Salon Industry Client Retention Report, 78% of clients who book their first appointment online return for a second appointment, compared to 39% of walk-in bookings. 

Retained clients aren’t just loyal to your brand — they’re also loyal to the stylists who work for you and are likely to spend more as a result. Our findings show that clients who can book with a specific stylist spend 30% more than those who don’t, and clients are far more likely to request that stylist during the online booking process if the option is available. 

That’s why it’s smart to leverage tools from your marketing suite, like email campaigns and loyalty programs, to keep clients coming back once you’ve acquired them.
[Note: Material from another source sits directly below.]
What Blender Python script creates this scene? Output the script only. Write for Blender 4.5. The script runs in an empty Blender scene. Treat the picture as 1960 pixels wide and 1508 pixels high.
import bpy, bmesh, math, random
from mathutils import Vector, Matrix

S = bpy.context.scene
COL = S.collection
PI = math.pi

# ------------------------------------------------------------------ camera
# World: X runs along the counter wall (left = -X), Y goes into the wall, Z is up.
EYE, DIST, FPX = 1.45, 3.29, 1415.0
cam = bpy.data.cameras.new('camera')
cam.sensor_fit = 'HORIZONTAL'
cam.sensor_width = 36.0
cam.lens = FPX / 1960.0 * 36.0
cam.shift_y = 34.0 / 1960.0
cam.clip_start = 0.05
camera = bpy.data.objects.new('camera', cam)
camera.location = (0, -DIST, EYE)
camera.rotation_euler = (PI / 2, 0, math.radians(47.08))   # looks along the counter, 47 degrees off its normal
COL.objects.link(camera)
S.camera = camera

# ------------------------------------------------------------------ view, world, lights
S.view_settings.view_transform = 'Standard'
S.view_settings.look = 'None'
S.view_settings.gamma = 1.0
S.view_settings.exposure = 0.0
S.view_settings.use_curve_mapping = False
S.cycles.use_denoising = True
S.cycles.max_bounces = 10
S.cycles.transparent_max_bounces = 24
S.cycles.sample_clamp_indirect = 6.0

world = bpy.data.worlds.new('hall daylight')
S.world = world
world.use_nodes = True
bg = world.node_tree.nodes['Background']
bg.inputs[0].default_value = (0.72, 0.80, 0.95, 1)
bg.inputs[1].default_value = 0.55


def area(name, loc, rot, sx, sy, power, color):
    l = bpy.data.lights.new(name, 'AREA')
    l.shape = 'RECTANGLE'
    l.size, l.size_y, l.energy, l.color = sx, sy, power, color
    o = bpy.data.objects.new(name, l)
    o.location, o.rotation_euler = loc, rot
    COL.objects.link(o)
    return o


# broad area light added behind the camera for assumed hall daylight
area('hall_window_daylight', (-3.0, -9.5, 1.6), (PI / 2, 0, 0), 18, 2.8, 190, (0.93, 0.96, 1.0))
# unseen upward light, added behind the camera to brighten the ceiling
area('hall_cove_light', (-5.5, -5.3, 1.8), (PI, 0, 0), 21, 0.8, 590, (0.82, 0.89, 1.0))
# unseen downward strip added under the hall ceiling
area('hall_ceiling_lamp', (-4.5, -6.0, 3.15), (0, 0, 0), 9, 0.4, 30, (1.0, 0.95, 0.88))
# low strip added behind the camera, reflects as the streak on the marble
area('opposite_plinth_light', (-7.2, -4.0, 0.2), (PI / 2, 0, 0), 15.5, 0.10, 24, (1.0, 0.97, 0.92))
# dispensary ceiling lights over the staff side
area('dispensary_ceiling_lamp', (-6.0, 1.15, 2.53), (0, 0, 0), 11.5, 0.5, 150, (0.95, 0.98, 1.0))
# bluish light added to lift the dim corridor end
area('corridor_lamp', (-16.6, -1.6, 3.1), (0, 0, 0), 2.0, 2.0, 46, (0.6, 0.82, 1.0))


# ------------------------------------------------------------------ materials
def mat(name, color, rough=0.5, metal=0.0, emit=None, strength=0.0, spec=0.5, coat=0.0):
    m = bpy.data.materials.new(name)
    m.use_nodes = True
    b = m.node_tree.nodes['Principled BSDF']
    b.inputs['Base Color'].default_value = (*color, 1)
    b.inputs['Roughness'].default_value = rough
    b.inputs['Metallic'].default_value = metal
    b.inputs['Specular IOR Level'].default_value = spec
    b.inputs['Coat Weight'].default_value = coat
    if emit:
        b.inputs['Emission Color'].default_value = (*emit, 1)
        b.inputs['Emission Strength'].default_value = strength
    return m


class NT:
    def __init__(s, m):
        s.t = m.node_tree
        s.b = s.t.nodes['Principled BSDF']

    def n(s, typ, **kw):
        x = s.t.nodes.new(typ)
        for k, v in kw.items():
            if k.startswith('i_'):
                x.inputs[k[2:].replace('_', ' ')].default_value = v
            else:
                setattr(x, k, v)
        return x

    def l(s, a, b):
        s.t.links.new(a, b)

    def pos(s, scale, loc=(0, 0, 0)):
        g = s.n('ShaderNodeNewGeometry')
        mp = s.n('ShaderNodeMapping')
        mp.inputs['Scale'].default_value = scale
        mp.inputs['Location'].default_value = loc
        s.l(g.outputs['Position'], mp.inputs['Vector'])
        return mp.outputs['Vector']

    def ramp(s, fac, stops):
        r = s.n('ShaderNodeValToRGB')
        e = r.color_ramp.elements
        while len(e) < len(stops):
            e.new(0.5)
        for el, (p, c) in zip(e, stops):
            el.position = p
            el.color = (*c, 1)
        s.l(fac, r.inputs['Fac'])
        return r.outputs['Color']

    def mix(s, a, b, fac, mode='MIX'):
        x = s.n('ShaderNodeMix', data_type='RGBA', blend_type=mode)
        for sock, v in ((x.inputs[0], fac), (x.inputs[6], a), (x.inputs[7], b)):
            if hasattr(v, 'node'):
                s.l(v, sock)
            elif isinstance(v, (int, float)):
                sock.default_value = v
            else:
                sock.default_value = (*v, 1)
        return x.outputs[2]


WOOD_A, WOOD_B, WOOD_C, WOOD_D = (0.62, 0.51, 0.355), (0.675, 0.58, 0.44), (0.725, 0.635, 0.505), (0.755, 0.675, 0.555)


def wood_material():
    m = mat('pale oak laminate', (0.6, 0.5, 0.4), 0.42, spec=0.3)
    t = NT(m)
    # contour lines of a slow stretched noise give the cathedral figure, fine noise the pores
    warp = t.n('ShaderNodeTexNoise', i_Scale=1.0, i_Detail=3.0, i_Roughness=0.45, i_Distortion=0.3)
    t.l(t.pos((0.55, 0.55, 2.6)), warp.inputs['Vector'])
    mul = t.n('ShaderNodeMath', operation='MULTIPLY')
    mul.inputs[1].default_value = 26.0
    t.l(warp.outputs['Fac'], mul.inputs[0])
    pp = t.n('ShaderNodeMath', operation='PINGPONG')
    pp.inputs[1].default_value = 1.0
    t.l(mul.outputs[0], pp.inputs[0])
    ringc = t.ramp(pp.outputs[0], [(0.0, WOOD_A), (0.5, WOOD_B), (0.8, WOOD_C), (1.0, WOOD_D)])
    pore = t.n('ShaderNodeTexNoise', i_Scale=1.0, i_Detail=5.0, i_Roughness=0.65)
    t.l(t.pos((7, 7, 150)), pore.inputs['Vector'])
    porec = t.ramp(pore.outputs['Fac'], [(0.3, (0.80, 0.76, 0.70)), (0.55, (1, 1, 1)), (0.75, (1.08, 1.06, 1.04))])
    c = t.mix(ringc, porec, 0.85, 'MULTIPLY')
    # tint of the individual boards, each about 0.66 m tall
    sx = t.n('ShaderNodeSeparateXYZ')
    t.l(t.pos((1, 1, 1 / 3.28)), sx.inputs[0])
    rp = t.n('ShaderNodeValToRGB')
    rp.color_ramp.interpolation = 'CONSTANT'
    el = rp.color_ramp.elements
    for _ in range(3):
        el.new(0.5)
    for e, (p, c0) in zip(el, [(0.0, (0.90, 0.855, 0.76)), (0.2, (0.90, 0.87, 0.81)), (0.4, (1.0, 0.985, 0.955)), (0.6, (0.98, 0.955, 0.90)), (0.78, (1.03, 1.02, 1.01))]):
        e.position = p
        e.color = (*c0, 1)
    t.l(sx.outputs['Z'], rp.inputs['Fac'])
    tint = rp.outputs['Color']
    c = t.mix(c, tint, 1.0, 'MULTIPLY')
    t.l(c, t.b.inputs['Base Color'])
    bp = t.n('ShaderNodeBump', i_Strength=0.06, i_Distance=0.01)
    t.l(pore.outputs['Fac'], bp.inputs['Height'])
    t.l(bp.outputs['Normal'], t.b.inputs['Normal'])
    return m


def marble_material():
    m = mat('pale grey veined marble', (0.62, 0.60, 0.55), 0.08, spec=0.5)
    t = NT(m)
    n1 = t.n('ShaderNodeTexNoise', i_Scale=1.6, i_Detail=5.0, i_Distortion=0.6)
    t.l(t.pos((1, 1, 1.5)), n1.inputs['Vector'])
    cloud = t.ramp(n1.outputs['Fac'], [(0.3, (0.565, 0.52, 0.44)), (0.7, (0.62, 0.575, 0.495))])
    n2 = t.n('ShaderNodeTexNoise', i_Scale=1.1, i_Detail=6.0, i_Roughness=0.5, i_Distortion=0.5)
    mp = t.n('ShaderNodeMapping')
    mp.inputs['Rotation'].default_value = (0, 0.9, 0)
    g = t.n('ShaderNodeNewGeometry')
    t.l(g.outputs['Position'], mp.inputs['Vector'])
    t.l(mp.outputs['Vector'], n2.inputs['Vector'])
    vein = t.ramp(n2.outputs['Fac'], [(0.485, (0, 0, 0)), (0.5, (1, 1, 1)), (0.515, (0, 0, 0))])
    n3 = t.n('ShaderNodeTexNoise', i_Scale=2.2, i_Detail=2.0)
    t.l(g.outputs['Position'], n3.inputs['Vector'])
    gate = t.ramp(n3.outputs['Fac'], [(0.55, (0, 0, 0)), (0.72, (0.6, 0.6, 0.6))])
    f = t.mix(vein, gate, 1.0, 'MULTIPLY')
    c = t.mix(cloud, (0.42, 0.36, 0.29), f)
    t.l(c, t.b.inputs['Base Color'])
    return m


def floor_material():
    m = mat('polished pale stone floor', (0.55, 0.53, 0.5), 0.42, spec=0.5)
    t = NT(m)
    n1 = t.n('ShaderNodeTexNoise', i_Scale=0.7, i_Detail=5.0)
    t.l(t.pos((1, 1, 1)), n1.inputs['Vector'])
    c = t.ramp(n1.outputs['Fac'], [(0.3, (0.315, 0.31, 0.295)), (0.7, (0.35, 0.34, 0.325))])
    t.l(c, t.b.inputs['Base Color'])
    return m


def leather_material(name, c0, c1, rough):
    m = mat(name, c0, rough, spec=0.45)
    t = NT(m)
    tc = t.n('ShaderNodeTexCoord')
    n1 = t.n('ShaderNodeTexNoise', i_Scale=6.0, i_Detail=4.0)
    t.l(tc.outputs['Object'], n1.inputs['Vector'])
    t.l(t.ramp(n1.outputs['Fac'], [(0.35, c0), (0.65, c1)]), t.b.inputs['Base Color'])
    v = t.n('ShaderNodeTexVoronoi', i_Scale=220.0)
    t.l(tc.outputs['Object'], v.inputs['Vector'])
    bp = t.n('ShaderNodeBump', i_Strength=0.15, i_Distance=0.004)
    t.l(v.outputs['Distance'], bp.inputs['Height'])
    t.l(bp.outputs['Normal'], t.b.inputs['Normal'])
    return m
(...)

Not only will you avoid losing money on the initial client acquisition, you’ll also maximize the lifetime value of each client you keep.

Find other ways to optimize and streamline operations

In addition to optimizing your menu pricing and client retention efforts, there are other ways to leverage your salon marketing suite to help you eke out more profit without a significant overhaul to salon operations. Consider actions like:

  • Set up “Fill Slow Day” campaign efforts to entice clients into the door during downtime. Tools like Boulevard’s Precision Scheduling can help you automatically fill scheduling gaps while maximizing revenue by offering add-ons along the way. 

  • Closely monitoring product inventory to stock up on hot products at the right time to minimize waste. You can also use this information to help you clear old stock. For example, you can check your reporting to see which products have been sitting on your shelf the longest, then set up a summer sale campaign and get them into the hands of bargain-hungry clients.

  • Got a cancellation? Offer special booking opportunities to current clients to fill sudden gaps in your schedule.

Some of these may seem like small steps, but combining them over a long enough timeline can increase your salon profit margin rates by several percentage points. Plus, by making processes more efficient for stylists, you’ll help them take on more clients and earn more money. It’s a win-win.